Adapun acauan itu didapat dari pengalaman membaca  teks-teks lain dalam sistem konvensi kesastraan. Dengan demikian suatu sajak (baca: karya sastra) baru bermakna penuh dalam hubungannya atau pertentangannya dengan karya sastra lain. Karya sastra lain yang menunjukkan hubungan antar teks yang menjadi acuannya disebut hipogram (hypogram). Dalam hubungan antar teks tersebut terdapat dua hal yang dikemukakan oleh Riffaterre (1978: 5), yaitu:7 (1) ekspansi (expansion), dan (2) konversi (conversion). Ekspansi adalah perluasan atau pengembangan dari hipogram, sedangkan konversi adalah pemutar balikan hipogram atau matriksnya. Di samping itu, Partini Sardjono (l986: 63) menambah dua hal yang telah dikemukakan oleh Riffaterre tersebut, yaitu: (3) modifikasi (modification) atau pengubahan, dan (4) ekserp (exerpt). Lebih lanjut Partini Sardjono menjelaskan bahwa modifikasi biasanya merupakan manipulasi pada tataran linguistik, yaitu manipulasi kata atau urutan kata dalam kalimat; pada tataran kesastraan ialah manipulasi tokoh (protagonis) atau plot cerita. Ekserp artinya intisari suatu unsur atau episode dari hipogram.
Menurut teori interteks, pembacaan yang berhasil justru apabila didasarkan atas pemahaman terhadap karya-karya terdahulu. Oleh karena itulah, secara praktis aktivitas interteks terjadi melalui dua cara yaitu : (a) membaca dua teks atau lebih secara berdampingan pada saat yang sama, (b) hanya membaca sebuah teks tetapi dilatarbelakangi oleh teks-teks yang lain yang sudah pernah dibaca sebelumnya.
Dalam hal hubungan sejarah antarteks itu, perlu diperhatikan prinsip intertektualitas. Hal ini ditunjukkan oleh Rifaterre dalam bukunya Semiotics of Poetry (1978) bahwa sajak baru bermakna penuh dalam hubungannya dengan sajak lain. Hubungan ini dapat berupa persamaan atau pertentangan. Selanjutnya dkatakan Rifaterre (1978:11,23) bahwa sajak (teks sastra) yang menjadi latar karya sastra sesudahnya itu itu disebut hipogram (Pradopo 2005: 167).

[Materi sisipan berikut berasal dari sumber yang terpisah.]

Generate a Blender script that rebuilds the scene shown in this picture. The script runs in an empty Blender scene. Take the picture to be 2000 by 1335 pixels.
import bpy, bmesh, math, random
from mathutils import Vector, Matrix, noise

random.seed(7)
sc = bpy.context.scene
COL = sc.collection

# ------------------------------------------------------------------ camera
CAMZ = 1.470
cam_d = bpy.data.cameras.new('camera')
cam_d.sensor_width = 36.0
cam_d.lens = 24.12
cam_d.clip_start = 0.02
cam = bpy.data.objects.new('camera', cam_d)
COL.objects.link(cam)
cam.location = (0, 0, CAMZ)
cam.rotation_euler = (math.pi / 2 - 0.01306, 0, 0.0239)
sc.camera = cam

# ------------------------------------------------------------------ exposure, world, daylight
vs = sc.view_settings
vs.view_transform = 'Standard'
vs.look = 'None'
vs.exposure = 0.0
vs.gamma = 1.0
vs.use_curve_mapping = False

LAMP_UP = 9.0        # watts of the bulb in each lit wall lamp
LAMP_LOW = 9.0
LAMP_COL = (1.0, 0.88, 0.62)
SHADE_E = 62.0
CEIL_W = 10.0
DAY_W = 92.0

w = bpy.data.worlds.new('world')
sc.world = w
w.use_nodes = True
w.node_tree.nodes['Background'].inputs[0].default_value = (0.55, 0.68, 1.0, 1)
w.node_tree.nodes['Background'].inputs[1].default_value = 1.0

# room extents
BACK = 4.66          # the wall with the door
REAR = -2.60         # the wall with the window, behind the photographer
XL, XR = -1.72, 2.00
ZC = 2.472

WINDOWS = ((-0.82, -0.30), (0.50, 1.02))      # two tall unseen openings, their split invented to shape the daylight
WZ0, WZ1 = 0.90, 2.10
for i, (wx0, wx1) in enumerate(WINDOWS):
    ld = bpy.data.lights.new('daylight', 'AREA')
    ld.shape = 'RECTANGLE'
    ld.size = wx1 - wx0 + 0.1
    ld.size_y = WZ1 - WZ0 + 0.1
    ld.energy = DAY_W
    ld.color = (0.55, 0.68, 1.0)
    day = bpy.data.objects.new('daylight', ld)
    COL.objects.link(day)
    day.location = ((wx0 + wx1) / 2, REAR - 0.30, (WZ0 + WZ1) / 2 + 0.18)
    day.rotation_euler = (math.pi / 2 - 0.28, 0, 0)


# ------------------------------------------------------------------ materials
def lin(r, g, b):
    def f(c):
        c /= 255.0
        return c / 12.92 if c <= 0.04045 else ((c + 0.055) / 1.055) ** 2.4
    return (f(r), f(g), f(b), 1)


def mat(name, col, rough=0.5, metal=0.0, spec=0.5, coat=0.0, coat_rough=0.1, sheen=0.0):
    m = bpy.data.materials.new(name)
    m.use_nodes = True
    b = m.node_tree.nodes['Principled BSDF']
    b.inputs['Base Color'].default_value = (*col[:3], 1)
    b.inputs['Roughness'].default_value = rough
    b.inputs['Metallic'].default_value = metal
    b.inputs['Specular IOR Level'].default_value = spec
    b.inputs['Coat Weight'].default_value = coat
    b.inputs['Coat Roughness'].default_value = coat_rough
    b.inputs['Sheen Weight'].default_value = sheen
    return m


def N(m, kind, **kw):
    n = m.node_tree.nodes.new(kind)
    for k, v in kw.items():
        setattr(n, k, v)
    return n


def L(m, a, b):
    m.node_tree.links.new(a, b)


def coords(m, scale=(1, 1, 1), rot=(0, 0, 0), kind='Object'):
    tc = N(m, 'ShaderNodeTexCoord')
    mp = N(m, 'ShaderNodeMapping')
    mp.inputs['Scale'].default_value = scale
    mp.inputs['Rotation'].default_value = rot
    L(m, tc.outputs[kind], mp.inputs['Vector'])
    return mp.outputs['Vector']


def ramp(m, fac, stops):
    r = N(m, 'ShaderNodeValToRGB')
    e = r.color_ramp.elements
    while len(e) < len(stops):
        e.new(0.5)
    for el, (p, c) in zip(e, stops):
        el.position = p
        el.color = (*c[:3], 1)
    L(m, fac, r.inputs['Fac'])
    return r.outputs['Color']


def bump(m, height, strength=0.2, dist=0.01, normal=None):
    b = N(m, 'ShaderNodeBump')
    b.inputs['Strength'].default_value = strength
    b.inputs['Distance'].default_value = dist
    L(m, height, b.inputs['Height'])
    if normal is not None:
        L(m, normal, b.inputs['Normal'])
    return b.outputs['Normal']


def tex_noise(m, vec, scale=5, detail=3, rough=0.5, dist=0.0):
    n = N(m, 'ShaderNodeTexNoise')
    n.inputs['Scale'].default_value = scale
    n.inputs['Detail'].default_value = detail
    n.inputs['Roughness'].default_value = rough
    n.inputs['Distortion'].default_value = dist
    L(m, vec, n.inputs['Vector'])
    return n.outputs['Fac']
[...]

Julia Kristeva (dalam Culler, 1977:139) menegaskan bahwa setiap teks itu merupakan penyerapan atau transformasi teks-teks lain. Sebuah sajak itu merupakan penyerapan dan tranformasi hipogramnya. Dengan ungkapan lain, bagi Kristeva, masuknya teks ke dalam teks lain adalah hal yang biasa terjadi dalam karya sastra, sebab pada hakikatnya suatu teks merupakan bentuk absorsi dan transformasi dari sejumlah teks lain, sehingga terlihat sebagai suatu mozaik (Ali Imron: 2005:80).
Dalam realitasnya, karya sastra yang muncul kemudian ada yang bersifat menentang gagasan atau ide sentral hipogramnya, ada yang justru menguatkan atau mendukung, namun ada juga yang memperbarui gagasan yang ada dalam hipogram. Prinsip intertekstual merupakan salah satu sarana pemberian makna terhadap sebuah teks sastra (sajak). Hal ini mengingat bahwa sastrawan itu selalu menanggapi teks-teks lain yang ditulis sebelumnya. Dalam meanggapiteks itu penyair mempunyai pikiran-pikiran, gagasan-gagasan, dan konsep estetik sendiri yang ditentukan oleh horizon harapannya, yaitu pemikiran-pemikiran, konsep estetik, dan pengetahuan tentang sastra yang dimilikinya. Semuanya itu ditentukan oleh pengetahuan yang didapat olehnya yang tak terlepas dari pandangan-pandangan dunia dan kondisi serta situasi zamannya.